→ STATED PROBLEM:
Please restate, exactly as written, the lines running from the beginning of the material through the line that has "COL = sc.collection" in it.

→ DATA SHOWN:
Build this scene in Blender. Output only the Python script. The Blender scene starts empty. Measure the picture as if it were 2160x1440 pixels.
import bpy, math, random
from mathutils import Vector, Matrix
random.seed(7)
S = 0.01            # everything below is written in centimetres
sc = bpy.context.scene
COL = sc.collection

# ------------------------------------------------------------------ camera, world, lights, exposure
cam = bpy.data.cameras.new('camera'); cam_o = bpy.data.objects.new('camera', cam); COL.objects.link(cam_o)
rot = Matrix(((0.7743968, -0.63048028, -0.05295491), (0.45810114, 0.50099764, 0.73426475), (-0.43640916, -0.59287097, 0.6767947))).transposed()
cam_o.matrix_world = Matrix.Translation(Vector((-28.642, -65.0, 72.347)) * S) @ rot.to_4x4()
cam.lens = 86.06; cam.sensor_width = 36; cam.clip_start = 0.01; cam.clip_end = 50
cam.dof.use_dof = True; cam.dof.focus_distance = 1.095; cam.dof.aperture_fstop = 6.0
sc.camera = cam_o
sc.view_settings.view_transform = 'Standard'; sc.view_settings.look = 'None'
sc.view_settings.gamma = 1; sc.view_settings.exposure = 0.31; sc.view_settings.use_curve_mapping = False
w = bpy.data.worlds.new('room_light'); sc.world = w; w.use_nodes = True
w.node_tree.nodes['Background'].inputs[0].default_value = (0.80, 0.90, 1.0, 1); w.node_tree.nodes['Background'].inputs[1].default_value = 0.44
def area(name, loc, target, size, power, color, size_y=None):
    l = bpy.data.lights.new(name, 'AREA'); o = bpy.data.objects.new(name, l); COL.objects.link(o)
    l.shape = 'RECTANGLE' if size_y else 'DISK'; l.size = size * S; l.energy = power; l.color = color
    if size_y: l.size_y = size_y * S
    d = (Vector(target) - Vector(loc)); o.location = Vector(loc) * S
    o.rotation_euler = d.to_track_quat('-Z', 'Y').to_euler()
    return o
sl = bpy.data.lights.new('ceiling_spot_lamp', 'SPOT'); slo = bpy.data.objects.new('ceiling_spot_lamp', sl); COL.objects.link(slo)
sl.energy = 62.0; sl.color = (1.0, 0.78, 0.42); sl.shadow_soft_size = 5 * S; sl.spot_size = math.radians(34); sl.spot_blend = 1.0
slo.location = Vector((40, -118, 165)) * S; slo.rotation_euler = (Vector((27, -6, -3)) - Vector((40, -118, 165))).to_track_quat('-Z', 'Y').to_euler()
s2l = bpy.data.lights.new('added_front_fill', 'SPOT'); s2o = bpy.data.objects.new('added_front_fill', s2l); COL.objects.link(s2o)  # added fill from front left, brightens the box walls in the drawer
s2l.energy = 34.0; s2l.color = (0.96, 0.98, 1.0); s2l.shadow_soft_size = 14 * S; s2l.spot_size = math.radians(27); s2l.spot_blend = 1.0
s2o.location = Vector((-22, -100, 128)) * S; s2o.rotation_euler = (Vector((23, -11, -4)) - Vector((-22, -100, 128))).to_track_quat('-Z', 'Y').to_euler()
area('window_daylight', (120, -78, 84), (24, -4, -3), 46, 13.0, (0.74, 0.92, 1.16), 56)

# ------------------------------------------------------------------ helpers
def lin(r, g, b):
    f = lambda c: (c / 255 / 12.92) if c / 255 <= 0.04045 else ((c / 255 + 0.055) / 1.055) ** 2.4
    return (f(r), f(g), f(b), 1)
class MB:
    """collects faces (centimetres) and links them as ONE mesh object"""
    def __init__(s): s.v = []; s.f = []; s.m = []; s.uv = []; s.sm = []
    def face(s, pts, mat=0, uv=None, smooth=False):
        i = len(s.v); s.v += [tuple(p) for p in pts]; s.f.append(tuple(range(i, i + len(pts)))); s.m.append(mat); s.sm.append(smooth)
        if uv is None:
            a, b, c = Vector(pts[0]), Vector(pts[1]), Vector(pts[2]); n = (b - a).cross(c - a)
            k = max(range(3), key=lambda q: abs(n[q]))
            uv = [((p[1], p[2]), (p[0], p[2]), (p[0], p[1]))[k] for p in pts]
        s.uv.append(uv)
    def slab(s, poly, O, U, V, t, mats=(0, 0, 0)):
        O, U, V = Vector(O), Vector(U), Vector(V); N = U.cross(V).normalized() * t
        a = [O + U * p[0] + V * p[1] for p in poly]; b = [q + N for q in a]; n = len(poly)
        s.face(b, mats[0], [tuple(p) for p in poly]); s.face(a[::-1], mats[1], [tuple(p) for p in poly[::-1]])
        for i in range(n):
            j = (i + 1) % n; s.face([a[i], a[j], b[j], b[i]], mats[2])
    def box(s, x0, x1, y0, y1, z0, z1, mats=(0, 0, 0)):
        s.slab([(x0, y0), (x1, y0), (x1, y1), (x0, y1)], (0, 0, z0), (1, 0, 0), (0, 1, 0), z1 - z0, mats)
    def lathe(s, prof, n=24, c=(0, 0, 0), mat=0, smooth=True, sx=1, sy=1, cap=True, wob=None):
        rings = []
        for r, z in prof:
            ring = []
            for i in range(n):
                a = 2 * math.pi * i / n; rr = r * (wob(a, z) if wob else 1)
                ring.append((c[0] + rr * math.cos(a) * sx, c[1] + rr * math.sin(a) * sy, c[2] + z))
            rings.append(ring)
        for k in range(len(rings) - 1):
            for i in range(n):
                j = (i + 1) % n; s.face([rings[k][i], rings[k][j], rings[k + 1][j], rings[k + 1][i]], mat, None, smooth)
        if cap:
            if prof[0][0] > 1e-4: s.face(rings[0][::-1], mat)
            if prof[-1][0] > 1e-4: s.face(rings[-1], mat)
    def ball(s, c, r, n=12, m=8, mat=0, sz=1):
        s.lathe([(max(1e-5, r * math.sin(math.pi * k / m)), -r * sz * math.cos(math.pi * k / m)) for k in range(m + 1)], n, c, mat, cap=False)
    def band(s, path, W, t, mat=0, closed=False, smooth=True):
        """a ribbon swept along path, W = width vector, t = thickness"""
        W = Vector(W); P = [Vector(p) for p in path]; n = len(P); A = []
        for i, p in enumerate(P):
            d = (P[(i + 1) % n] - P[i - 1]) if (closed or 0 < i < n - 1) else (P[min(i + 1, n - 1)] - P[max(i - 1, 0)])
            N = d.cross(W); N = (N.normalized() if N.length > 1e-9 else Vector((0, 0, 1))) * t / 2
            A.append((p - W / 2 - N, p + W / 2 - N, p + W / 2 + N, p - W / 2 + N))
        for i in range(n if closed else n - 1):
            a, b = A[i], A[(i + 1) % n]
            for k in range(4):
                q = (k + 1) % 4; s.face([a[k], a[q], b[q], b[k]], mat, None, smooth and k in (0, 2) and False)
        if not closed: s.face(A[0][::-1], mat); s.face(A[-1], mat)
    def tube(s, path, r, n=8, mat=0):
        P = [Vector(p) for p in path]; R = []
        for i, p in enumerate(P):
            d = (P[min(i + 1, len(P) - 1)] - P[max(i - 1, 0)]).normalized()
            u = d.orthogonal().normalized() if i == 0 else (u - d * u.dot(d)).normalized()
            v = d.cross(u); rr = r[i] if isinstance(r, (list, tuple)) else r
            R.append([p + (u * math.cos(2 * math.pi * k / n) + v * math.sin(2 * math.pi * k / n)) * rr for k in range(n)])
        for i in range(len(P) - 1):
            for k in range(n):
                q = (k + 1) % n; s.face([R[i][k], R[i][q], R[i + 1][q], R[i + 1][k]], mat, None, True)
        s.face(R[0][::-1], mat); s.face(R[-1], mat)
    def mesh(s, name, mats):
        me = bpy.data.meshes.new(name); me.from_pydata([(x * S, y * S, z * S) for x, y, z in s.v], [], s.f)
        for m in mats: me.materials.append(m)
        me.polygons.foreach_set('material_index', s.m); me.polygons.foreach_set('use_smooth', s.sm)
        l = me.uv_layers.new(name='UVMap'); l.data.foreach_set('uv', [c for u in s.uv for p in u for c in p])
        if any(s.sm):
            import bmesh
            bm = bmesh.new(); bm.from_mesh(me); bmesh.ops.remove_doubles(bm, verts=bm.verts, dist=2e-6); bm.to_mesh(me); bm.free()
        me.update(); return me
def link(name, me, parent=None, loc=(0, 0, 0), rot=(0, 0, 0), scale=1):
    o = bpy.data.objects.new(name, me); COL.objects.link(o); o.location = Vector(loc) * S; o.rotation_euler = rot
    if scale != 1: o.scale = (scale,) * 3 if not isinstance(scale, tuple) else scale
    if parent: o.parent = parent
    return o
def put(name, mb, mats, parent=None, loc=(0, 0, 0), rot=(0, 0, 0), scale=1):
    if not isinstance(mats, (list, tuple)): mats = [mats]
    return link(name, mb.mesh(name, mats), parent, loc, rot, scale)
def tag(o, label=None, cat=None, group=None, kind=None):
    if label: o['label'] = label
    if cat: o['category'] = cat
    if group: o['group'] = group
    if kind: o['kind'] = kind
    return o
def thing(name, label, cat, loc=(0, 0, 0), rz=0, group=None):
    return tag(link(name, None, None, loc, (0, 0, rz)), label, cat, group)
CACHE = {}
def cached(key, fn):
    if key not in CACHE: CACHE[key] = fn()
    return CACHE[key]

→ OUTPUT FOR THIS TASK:
Build this scene in Blender. Output only the Python script. The Blender scene starts empty. Measure the picture as if it were 2160x1440 pixels.
import bpy, math, random
from mathutils import Vector, Matrix
random.seed(7)
S = 0.01            # everything below is written in centimetres
sc = bpy.context.scene
COL = sc.collection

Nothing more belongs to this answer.